## GIVEN EXERCISE
Output the full listing word for word.

## DATA SEGMENT
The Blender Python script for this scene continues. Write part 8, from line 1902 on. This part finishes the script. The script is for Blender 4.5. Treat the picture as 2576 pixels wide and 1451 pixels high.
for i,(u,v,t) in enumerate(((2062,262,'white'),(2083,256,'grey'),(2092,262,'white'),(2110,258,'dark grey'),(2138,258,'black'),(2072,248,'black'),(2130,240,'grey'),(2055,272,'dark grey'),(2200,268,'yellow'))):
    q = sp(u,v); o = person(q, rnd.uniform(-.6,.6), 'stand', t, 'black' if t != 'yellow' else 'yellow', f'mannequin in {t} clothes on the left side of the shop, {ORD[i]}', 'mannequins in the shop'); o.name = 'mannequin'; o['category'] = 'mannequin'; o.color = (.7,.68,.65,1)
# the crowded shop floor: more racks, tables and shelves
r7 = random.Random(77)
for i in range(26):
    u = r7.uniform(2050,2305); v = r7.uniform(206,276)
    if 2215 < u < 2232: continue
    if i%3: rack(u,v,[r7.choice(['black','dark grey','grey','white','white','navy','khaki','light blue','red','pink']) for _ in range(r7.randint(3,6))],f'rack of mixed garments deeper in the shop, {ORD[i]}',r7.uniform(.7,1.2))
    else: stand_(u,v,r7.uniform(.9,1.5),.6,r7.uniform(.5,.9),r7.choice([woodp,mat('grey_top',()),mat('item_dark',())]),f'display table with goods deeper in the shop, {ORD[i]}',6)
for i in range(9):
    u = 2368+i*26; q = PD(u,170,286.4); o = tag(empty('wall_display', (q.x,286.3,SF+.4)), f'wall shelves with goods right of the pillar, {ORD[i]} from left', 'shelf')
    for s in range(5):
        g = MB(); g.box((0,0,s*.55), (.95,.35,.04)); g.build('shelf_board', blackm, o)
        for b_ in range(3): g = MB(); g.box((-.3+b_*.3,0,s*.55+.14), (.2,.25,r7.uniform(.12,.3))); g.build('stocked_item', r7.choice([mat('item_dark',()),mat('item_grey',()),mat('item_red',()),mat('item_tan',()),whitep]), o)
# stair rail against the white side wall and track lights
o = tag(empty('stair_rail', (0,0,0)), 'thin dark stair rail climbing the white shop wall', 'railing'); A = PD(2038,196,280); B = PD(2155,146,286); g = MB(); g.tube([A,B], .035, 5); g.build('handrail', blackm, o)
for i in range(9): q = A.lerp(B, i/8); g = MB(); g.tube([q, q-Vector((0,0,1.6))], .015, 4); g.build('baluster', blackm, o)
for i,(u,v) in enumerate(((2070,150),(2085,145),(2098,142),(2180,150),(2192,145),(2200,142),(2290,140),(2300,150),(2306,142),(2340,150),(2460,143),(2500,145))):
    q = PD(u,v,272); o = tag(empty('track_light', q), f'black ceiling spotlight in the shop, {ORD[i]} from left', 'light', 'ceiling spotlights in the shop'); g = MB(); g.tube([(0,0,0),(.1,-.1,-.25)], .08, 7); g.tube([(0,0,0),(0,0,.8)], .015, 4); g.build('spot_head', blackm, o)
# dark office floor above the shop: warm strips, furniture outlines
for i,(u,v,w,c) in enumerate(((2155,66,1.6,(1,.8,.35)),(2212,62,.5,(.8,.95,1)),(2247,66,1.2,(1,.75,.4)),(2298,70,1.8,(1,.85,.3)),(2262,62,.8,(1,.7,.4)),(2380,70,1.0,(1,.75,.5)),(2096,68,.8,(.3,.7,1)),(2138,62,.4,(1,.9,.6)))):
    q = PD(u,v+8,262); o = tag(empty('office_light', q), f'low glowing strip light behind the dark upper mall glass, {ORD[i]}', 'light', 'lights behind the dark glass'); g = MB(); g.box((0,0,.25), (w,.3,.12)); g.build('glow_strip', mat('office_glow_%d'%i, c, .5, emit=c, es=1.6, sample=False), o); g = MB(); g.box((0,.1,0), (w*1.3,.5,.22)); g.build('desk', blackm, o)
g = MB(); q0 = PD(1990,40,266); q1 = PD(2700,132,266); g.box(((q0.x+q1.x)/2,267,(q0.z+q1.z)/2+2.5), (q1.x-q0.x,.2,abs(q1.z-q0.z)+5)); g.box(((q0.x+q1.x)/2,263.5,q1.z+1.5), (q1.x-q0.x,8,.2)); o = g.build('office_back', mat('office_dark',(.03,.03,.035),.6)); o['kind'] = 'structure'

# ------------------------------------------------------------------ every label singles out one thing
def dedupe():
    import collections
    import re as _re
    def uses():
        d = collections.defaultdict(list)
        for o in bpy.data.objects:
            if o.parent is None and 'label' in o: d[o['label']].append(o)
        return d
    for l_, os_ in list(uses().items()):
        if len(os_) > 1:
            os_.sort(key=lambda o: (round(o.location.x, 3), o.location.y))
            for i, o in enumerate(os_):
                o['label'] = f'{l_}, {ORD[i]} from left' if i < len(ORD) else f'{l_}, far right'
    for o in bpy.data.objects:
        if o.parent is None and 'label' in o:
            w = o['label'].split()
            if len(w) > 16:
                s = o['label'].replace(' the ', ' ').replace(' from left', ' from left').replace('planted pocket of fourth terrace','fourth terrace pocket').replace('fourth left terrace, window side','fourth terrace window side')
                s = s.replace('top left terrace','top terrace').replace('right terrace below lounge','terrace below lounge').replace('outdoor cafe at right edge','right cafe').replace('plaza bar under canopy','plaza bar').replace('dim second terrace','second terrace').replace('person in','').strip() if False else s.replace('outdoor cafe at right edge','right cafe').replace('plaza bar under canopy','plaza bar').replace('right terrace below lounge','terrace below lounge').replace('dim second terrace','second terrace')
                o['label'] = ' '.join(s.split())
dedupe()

## IN RESPONSE
The Blender Python script for this scene continues. Write part 8, from line 1902 on. This part finishes the script. The script is for Blender 4.5. Treat the picture as 2576 pixels wide and 1451 pixels high.
for i,(u,v,t) in enumerate(((2062,262,'white'),(2083,256,'grey'),(2092,262,'white'),(2110,258,'dark grey'),(2138,258,'black'),(2072,248,'black'),(2130,240,'grey'),(2055,272,'dark grey'),(2200,268,'yellow'))):
    q = sp(u,v); o = person(q, rnd.uniform(-.6,.6), 'stand', t, 'black' if t != 'yellow' else 'yellow', f'mannequin in {t} clothes on the left side of the shop, {ORD[i]}', 'mannequins in the shop'); o.name = 'mannequin'; o['category'] = 'mannequin'; o.color = (.7,.68,.65,1)
# the crowded shop floor: more racks, tables and shelves
r7 = random.Random(77)
for i in range(26):
    u = r7.uniform(2050,2305); v = r7.uniform(206,276)
    if 2215 < u < 2232: continue
    if i%3: rack(u,v,[r7.choice(['black','dark grey','grey','white','white','navy','khaki','light blue','red','pink']) for _ in range(r7.randint(3,6))],f'rack of mixed garments deeper in the shop, {ORD[i]}',r7.uniform(.7,1.2))
    else: stand_(u,v,r7.uniform(.9,1.5),.6,r7.uniform(.5,.9),r7.choice([woodp,mat('grey_top',()),mat('item_dark',())]),f'display table with goods deeper in the shop, {ORD[i]}',6)
for i in range(9):
    u = 2368+i*26; q = PD(u,170,286.4); o = tag(empty('wall_display', (q.x,286.3,SF+.4)), f'wall shelves with goods right of the pillar, {ORD[i]} from left', 'shelf')
    for s in range(5):
        g = MB(); g.box((0,0,s*.55), (.95,.35,.04)); g.build('shelf_board', blackm, o)
        for b_ in range(3): g = MB(); g.box((-.3+b_*.3,0,s*.55+.14), (.2,.25,r7.uniform(.12,.3))); g.build('stocked_item', r7.choice([mat('item_dark',()),mat('item_grey',()),mat('item_red',()),mat('item_tan',()),whitep]), o)
# stair rail against the white side wall and track lights
o = tag(empty('stair_rail', (0,0,0)), 'thin dark stair rail climbing the white shop wall', 'railing'); A = PD(2038,196,280); B = PD(2155,146,286); g = MB(); g.tube([A,B], .035, 5); g.build('handrail', blackm, o)
for i in range(9): q = A.lerp(B, i/8); g = MB(); g.tube([q, q-Vector((0,0,1.6))], .015, 4); g.build('baluster', blackm, o)
for i,(u,v) in enumerate(((2070,150),(2085,145),(2098,142),(2180,150),(2192,145),(2200,142),(2290,140),(2300,150),(2306,142),(2340,150),(2460,143),(2500,145))):
    q = PD(u,v,272); o = tag(empty('track_light', q), f'black ceiling spotlight in the shop, {ORD[i]} from left', 'light', 'ceiling spotlights in the shop'); g = MB(); g.tube([(0,0,0),(.1,-.1,-.25)], .08, 7); g.tube([(0,0,0),(0,0,.8)], .015, 4); g.build('spot_head', blackm, o)
# dark office floor above the shop: warm strips, furniture outlines
for i,(u,v,w,c) in enumerate(((2155,66,1.6,(1,.8,.35)),(2212,62,.5,(.8,.95,1)),(2247,66,1.2,(1,.75,.4)),(2298,70,1.8,(1,.85,.3)),(2262,62,.8,(1,.7,.4)),(2380,70,1.0,(1,.75,.5)),(2096,68,.8,(.3,.7,1)),(2138,62,.4,(1,.9,.6)))):
    q = PD(u,v+8,262); o = tag(empty('office_light', q), f'low glowing strip light behind the dark upper mall glass, {ORD[i]}', 'light', 'lights behind the dark glass'); g = MB(); g.box((0,0,.25), (w,.3,.12)); g.build('glow_strip', mat('office_glow_%d'%i, c, .5, emit=c, es=1.6, sample=False), o); g = MB(); g.box((0,.1,0), (w*1.3,.5,.22)); g.build('desk', blackm, o)
g = MB(); q0 = PD(1990,40,266); q1 = PD(2700,132,266); g.box(((q0.x+q1.x)/2,267,(q0.z+q1.z)/2+2.5), (q1.x-q0.x,.2,abs(q1.z-q0.z)+5)); g.box(((q0.x+q1.x)/2,263.5,q1.z+1.5), (q1.x-q0.x,8,.2)); o = g.build('office_back', mat('office_dark',(.03,.03,.035),.6)); o['kind'] = 'structure'

# ------------------------------------------------------------------ every label singles out one thing
def dedupe():
    import collections
    import re as _re
    def uses():
        d = collections.defaultdict(list)
        for o in bpy.data.objects:
            if o.parent is None and 'label' in o: d[o['label']].append(o)
        return d
    for l_, os_ in list(uses().items()):
        if len(os_) > 1:
            os_.sort(key=lambda o: (round(o.location.x, 3), o.location.y))
            for i, o in enumerate(os_):
                o['label'] = f'{l_}, {ORD[i]} from left' if i < len(ORD) else f'{l_}, far right'
    for o in bpy.data.objects:
        if o.parent is None and 'label' in o:
            w = o['label'].split()
            if len(w) > 16:
                s = o['label'].replace(' the ', ' ').replace(' from left', ' from left').replace('planted pocket of fourth terrace','fourth terrace pocket').replace('fourth left terrace, window side','fourth terrace window side')
                s = s.replace('top left terrace','top terrace').replace('right terrace below lounge','terrace below lounge').replace('outdoor cafe at right edge','right cafe').replace('plaza bar under canopy','plaza bar').replace('dim second terrace','second terrace').replace('person in','').strip() if False else s.replace('outdoor cafe at right edge','right cafe').replace('plaza bar under canopy','plaza bar').replace('right terrace below lounge','terrace below lounge').replace('dim second terrace','second terrace')
                o['label'] = ' '.join(s.split())
dedupe()